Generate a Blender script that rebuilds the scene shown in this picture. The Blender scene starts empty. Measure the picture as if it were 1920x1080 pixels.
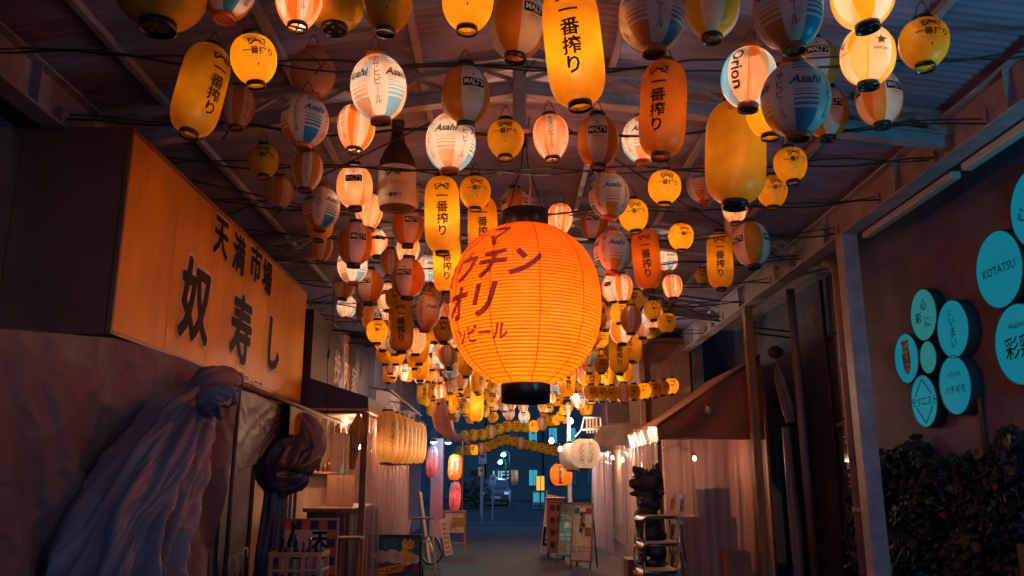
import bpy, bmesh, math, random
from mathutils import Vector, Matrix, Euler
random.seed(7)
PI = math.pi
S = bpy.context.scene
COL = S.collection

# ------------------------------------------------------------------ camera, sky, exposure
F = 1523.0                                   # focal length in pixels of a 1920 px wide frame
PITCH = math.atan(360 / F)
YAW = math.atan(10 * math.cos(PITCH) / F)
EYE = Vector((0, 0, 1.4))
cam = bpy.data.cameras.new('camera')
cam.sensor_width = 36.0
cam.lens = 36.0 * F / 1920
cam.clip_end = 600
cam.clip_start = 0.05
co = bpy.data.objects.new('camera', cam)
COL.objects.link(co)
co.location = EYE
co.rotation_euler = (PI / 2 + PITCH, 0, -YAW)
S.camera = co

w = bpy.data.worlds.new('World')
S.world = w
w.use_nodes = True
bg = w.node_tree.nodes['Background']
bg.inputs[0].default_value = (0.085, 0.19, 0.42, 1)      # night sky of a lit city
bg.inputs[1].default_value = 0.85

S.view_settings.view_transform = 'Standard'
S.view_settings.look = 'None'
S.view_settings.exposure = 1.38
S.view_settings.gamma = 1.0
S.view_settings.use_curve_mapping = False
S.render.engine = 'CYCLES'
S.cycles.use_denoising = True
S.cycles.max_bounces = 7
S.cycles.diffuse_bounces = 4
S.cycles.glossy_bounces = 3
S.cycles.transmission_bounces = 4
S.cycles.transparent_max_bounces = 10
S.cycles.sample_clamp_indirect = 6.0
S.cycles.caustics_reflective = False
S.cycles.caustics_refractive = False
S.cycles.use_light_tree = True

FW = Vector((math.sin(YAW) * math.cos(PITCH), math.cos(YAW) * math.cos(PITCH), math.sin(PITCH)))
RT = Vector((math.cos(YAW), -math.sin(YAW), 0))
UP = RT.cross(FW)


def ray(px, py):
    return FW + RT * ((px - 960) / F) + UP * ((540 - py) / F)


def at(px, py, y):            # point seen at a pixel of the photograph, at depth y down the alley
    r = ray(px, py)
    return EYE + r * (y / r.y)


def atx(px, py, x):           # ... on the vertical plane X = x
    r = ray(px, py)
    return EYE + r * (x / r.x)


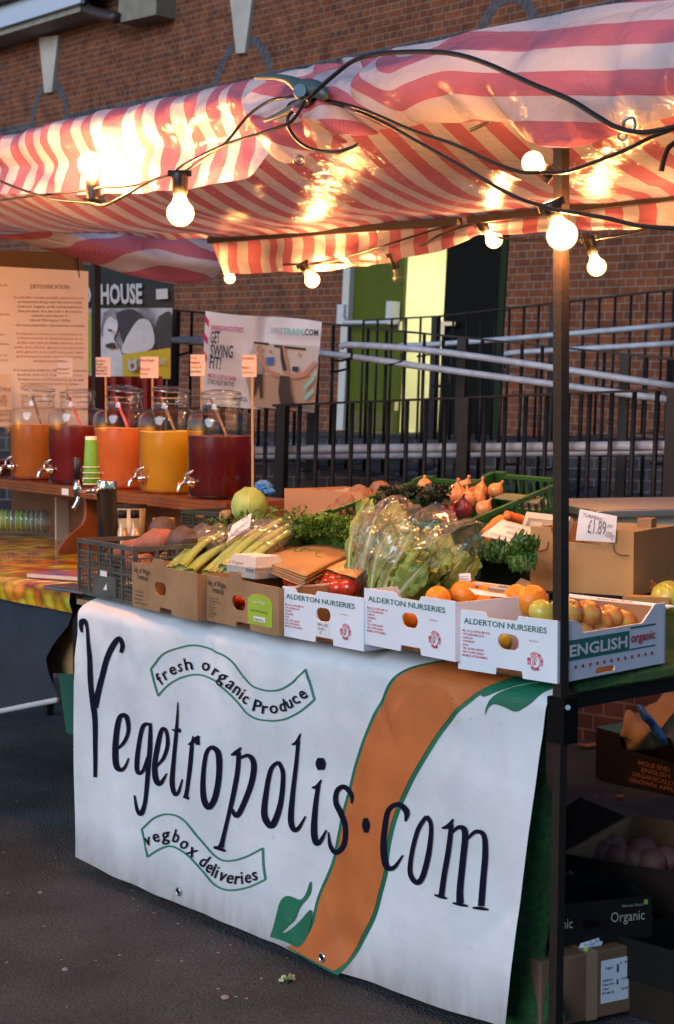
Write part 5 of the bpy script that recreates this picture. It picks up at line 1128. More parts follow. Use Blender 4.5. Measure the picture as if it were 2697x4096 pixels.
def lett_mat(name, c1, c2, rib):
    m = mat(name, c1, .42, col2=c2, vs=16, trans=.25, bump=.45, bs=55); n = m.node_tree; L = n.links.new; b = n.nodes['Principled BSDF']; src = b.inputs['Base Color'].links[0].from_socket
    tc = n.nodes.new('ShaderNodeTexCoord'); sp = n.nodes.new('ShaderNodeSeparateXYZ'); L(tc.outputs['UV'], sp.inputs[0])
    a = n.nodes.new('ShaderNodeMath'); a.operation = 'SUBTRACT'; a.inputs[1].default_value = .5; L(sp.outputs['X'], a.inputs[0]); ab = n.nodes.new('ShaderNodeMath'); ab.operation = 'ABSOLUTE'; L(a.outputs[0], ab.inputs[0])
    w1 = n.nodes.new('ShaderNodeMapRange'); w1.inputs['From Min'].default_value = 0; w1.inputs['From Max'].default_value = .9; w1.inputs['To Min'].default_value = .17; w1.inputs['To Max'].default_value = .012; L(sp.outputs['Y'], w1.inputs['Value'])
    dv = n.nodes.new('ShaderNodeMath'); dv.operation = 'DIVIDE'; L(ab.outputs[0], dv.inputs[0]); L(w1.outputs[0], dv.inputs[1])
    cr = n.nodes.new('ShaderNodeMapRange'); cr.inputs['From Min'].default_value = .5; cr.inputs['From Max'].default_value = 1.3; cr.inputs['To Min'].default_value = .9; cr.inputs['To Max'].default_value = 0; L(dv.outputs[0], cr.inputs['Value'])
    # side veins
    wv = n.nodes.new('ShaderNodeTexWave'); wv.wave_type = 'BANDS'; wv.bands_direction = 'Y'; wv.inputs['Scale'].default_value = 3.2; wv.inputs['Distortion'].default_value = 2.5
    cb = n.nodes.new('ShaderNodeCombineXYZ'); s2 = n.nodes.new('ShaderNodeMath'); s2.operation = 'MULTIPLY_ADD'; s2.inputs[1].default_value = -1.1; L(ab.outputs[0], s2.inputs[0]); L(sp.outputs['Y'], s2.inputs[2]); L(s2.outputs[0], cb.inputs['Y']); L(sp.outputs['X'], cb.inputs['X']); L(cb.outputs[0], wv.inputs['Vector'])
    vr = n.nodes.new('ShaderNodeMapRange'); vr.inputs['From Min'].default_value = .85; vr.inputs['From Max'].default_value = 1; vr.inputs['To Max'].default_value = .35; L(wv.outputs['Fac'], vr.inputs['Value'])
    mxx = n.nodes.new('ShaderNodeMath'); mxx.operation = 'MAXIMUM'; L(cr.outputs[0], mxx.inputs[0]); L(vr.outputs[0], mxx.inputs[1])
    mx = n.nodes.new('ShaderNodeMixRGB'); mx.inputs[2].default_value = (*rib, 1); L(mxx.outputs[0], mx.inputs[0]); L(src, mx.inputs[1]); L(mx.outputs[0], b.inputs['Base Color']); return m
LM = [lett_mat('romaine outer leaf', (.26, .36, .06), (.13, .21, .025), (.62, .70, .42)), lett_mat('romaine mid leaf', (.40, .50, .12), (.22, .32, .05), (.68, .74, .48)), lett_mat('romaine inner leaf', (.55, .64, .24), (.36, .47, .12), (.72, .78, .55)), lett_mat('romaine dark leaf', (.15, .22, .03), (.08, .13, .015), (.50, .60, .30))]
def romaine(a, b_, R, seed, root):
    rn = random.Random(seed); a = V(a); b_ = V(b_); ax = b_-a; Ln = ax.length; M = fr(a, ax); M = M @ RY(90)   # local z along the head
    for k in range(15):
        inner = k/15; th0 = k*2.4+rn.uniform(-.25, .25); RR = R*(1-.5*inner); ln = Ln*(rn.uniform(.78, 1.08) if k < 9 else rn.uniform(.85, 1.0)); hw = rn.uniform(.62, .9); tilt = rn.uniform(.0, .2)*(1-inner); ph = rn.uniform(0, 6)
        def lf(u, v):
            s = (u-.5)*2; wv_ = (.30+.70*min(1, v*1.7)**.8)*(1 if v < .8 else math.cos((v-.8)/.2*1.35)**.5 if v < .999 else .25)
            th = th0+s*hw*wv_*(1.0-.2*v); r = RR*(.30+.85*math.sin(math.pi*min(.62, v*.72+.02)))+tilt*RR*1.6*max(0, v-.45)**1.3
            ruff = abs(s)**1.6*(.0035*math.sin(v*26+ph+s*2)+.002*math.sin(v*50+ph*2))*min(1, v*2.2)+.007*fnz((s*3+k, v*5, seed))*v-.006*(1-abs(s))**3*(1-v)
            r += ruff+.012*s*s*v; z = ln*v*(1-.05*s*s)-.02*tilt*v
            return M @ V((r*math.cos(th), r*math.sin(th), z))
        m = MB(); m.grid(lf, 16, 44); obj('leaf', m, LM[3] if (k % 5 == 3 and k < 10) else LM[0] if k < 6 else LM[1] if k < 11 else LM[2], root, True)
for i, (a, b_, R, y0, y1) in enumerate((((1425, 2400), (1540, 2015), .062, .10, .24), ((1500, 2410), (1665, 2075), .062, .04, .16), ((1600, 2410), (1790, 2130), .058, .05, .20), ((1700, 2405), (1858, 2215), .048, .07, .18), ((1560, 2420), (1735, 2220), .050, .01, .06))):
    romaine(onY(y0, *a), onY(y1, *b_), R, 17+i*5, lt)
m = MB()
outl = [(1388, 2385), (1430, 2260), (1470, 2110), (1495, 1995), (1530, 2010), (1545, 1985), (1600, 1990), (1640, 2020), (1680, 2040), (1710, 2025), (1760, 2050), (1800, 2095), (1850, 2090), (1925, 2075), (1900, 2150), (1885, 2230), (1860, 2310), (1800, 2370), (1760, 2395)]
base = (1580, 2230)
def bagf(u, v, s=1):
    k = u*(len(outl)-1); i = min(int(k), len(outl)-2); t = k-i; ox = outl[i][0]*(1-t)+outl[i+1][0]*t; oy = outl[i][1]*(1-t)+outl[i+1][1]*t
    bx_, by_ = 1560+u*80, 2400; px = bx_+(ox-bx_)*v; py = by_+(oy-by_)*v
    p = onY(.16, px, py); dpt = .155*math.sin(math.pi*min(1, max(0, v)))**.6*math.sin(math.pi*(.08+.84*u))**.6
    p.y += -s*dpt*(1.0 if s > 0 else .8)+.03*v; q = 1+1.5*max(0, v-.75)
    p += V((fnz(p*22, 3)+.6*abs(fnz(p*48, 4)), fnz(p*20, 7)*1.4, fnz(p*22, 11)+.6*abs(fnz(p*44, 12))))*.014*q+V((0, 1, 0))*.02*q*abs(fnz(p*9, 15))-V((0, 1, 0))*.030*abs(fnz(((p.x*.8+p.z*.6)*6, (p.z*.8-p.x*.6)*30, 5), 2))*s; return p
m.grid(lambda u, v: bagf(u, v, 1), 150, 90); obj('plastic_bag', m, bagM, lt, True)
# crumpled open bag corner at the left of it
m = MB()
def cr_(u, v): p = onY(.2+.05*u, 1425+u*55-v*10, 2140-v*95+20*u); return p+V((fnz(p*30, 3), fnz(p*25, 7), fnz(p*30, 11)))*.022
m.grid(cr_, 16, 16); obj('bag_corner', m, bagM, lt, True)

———

Required work:
Repeat only what lies between the start of the data and the end of the line containing "COL = S.collection", exactly, with pictures left out.

Completed exercise:
Generate a Blender script that rebuilds the scene shown in this picture. The Blender scene starts empty. Measure the picture as if it were 1920x1080 pixels.
import bpy, bmesh, math, random
from mathutils import Vector, Matrix, Euler
random.seed(7)
PI = math.pi
S = bpy.context.scene
COL = S.collection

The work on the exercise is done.